[Python-ideas] Exploiting type-homogeneity in list.sort() (again!)
Steven D'Aprano
steve at pearwood.info
Tue Mar 7 19:44:36 EST 2017
On Tue, Mar 07, 2017 at 09:10:00PM +0000, Elliot Gorokhovsky wrote:
> I think the bigger problem, though, is that most list use does *not*
> involve sorting,
There are other uses for a type hint apart from sorting. There may be
optimized versions of other functions (sum, math.fsum, ...) and list
methods (e.g. count, remove), anything that has to walk the list
comparing items).
All very hypothetical at the moment, I admit it...
> so it would be a shame to impose the non-trivial overhead
> of type-checking on *all* list use.
You might be right, but my guess is that the overhead isn't quite as big
as you may think, at least for some operations. The type-check itself is
just a pointer compare, not an issubclass() operation. The types are
either identical, or the list is hetrogeneous.
True, `mylist[i] = x` should be a quick assignment into an array of
pointers, but there's a bounds check to ensure i is within the correct
range. Other methods are even more expensive: `mylist[i:j] = [a...z]`
has to move list items around, possibly allocate more memory, and update
the list length, compared to that the scan of a...z is probably minimal.
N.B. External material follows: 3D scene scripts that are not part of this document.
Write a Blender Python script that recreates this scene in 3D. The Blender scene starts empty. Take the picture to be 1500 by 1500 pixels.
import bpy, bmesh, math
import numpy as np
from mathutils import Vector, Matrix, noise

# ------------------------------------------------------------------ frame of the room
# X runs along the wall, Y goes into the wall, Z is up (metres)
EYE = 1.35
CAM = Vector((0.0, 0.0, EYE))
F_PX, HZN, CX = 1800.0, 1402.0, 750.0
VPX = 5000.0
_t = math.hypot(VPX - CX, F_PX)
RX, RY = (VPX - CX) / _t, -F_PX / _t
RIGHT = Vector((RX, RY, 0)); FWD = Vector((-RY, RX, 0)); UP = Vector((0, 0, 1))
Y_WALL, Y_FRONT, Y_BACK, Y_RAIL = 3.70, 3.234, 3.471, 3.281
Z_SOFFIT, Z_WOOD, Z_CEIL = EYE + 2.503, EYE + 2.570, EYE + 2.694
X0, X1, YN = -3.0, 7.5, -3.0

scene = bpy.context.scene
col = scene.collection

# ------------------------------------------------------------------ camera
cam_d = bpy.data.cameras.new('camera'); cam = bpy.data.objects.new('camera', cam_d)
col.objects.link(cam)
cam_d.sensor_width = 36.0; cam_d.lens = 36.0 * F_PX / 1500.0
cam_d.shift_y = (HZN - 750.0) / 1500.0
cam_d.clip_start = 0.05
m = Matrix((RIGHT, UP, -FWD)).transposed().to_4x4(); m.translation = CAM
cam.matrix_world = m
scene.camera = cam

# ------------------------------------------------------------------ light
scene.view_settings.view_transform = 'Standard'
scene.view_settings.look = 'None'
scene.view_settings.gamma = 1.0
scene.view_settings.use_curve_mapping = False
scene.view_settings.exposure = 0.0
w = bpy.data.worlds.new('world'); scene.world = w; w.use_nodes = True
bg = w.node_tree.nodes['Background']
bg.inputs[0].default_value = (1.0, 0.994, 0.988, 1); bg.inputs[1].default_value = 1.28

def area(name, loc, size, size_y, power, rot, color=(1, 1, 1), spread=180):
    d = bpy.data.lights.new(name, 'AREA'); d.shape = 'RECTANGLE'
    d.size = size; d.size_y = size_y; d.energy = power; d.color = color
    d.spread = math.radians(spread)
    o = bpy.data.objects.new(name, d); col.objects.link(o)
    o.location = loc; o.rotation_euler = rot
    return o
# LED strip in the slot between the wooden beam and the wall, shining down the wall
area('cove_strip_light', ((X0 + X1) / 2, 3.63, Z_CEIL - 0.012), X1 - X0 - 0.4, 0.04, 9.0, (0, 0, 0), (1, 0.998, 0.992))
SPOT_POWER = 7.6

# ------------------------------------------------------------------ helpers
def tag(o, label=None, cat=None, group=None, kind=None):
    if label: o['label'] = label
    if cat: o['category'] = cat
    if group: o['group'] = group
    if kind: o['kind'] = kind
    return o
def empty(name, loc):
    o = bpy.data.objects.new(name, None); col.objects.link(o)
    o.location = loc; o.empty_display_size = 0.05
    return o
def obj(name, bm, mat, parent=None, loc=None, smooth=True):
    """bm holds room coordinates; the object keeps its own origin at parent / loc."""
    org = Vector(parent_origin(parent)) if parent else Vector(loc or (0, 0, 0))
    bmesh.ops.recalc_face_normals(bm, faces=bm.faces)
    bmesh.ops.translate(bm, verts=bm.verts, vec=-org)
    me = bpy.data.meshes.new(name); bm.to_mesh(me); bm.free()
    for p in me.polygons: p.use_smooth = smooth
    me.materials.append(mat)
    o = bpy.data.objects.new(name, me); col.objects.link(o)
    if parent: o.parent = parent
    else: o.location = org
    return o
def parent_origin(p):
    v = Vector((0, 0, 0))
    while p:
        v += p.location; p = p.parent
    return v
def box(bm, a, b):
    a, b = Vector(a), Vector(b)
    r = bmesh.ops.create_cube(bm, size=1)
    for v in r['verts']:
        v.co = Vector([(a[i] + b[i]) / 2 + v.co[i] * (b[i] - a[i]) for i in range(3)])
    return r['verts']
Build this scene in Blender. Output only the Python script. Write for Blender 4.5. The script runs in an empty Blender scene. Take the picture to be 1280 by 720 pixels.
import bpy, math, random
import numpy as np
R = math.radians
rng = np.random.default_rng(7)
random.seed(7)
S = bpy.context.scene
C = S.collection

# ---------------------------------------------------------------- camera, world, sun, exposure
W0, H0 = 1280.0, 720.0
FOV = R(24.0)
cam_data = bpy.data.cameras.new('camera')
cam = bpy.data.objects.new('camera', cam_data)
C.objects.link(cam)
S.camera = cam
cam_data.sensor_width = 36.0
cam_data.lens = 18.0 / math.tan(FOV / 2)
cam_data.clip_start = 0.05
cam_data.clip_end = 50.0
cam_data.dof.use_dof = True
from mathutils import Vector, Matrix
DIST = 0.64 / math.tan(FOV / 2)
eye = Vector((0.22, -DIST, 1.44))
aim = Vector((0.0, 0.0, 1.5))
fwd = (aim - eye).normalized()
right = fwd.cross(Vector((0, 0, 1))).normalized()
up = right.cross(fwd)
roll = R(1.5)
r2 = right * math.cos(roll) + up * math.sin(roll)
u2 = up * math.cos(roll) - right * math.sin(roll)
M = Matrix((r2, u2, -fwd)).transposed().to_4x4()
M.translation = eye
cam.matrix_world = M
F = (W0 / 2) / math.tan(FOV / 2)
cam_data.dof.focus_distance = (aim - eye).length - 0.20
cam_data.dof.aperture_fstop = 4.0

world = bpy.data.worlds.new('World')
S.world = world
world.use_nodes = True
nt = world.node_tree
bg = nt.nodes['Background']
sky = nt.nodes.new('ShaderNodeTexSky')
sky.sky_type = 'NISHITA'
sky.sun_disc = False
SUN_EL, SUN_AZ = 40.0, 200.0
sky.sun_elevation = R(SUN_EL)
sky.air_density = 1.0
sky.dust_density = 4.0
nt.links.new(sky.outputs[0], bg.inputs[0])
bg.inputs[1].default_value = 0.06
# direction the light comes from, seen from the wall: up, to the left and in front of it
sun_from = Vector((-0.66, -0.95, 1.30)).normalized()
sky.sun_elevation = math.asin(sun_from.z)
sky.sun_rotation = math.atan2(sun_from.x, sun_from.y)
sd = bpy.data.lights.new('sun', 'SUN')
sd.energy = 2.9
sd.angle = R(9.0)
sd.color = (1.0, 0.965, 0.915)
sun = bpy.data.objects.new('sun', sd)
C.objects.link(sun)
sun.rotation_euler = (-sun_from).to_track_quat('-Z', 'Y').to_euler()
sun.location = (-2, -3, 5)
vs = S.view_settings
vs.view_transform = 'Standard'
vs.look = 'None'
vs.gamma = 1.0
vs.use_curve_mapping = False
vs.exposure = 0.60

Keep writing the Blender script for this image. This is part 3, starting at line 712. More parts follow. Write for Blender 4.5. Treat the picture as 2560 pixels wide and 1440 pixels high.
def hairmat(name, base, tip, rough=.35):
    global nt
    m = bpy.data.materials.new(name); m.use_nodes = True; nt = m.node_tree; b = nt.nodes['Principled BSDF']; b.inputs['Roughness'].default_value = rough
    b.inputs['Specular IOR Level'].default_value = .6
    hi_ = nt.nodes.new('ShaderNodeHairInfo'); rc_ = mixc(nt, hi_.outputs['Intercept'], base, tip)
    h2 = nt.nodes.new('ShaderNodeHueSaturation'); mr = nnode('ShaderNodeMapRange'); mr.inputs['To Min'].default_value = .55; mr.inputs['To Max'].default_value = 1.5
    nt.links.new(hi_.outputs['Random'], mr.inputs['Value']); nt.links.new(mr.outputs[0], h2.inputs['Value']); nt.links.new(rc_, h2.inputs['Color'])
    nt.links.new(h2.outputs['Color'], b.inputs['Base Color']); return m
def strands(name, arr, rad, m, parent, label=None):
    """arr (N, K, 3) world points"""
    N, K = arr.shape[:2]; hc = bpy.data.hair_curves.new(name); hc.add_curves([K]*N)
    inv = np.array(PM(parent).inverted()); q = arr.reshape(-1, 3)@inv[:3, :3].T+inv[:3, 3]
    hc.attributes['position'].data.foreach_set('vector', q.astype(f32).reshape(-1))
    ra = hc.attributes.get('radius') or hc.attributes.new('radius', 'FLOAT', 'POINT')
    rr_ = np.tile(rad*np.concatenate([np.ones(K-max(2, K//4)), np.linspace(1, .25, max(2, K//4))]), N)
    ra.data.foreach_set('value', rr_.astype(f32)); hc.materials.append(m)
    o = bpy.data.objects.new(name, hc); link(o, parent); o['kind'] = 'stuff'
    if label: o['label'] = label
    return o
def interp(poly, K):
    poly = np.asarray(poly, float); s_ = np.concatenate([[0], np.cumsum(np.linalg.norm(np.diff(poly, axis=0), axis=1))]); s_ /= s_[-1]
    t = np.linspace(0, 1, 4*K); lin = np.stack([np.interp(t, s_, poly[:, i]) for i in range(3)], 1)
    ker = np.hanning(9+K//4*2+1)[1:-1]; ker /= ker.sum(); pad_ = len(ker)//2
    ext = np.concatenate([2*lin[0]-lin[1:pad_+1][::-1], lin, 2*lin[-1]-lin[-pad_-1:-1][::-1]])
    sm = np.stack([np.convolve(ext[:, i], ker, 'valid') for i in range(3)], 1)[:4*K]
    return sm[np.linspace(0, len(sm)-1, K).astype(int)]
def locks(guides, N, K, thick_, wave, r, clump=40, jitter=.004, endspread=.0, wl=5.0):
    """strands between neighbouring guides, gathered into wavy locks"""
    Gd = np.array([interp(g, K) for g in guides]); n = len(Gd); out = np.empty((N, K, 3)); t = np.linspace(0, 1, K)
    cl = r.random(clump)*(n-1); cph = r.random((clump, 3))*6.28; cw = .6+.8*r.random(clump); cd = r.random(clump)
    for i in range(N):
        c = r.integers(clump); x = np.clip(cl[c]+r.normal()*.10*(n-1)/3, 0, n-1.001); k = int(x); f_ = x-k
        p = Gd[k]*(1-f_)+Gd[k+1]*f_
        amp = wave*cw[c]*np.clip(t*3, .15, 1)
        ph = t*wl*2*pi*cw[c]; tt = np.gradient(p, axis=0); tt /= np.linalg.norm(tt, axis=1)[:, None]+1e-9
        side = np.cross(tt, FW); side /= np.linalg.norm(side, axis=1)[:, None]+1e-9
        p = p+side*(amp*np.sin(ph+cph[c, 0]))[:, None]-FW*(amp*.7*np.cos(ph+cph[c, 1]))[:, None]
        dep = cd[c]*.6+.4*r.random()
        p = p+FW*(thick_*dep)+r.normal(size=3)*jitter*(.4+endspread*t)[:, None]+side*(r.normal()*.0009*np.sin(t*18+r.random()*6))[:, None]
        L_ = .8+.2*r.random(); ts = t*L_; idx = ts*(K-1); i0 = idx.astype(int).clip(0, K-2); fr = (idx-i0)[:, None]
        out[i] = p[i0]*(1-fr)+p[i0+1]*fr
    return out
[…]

`mylist.append(x)` is *usually* a simple assignment into the array (plus
updating the list length) but every now and again it triggers a resize,
which is costly.
I don't think we can predict whether this is a nett gain or loss just
from first principles.
> Anyway, my patch could always be a precursor to a more general optimization
> along these lines.
Indeed! Even if nothing else comes of this than your patch, thank you!